## What the task asks
Reproduce the first line and every line after it, exactly, through the one containing "return g.mesh('rust_tuft', M['straw'])". Leave out the rest.

[start of Information supplied]

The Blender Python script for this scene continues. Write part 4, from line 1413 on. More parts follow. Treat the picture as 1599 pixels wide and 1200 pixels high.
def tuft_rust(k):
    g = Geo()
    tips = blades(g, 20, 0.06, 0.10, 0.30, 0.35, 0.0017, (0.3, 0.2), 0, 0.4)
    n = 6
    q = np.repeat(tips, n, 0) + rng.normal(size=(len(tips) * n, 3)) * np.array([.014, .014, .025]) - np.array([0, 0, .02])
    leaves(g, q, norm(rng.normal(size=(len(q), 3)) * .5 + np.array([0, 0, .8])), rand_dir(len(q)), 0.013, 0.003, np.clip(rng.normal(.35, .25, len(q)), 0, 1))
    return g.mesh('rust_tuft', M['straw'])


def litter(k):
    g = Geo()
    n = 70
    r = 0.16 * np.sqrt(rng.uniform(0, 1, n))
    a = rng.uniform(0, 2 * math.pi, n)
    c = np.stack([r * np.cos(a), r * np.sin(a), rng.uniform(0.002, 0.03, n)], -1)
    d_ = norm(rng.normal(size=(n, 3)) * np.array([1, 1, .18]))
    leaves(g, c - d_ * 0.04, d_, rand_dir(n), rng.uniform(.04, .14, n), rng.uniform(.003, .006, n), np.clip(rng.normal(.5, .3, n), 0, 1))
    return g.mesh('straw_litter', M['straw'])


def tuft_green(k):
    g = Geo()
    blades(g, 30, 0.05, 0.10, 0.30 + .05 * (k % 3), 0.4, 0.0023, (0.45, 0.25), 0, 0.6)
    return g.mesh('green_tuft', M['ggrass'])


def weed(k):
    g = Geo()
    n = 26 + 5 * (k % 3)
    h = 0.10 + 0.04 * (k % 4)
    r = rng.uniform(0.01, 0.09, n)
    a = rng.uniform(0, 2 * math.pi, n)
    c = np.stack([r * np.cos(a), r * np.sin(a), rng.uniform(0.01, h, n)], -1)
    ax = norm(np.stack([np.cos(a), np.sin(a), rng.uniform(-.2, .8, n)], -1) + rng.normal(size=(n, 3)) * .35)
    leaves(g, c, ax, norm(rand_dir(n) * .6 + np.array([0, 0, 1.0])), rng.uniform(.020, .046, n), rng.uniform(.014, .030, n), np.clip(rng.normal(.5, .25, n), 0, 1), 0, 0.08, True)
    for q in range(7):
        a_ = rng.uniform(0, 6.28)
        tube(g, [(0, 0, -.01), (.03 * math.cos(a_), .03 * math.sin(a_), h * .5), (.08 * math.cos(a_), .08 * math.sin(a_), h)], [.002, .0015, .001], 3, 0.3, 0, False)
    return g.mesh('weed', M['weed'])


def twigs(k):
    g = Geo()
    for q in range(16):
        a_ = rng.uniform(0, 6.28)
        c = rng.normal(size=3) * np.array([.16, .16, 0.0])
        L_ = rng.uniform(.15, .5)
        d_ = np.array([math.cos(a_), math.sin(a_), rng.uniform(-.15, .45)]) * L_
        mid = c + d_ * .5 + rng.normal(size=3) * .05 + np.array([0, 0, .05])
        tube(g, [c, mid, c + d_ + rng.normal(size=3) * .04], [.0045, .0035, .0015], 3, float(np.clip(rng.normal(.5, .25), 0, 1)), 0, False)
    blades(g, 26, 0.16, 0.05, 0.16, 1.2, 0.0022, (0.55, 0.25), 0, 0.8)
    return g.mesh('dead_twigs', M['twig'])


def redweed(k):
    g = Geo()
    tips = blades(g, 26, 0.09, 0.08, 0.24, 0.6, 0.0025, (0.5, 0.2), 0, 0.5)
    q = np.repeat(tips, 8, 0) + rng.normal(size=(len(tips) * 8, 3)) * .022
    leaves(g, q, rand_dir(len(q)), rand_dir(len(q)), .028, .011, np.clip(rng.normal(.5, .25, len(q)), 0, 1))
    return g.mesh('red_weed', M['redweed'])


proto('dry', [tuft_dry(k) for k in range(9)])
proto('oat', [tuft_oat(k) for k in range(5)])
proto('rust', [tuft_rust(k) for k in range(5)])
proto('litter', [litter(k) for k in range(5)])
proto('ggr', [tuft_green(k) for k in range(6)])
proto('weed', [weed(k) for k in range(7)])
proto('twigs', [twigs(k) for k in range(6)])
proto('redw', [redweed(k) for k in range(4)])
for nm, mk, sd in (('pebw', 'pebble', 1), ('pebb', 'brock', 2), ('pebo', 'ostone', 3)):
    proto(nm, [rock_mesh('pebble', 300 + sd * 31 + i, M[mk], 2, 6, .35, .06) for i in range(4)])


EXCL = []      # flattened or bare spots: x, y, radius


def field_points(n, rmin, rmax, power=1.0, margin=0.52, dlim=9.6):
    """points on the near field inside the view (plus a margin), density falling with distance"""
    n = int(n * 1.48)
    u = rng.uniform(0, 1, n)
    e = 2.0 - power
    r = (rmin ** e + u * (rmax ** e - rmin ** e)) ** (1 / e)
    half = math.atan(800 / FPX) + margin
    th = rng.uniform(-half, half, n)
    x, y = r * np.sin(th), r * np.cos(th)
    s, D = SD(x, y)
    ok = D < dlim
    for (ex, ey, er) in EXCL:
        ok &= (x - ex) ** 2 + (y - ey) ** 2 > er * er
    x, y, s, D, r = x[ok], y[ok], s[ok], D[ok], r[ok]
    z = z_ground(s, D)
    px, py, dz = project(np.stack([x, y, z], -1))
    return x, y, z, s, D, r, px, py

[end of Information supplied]

## Result of this exercise
The Blender Python script for this scene continues. Write part 4, from line 1413 on. More parts follow. Treat the picture as 1599 pixels wide and 1200 pixels high.
def tuft_rust(k):
    g = Geo()
    tips = blades(g, 20, 0.06, 0.10, 0.30, 0.35, 0.0017, (0.3, 0.2), 0, 0.4)
    n = 6
    q = np.repeat(tips, n, 0) + rng.normal(size=(len(tips) * n, 3)) * np.array([.014, .014, .025]) - np.array([0, 0, .02])
    leaves(g, q, norm(rng.normal(size=(len(q), 3)) * .5 + np.array([0, 0, .8])), rand_dir(len(q)), 0.013, 0.003, np.clip(rng.normal(.35, .25, len(q)), 0, 1))
    return g.mesh('rust_tuft', M['straw'])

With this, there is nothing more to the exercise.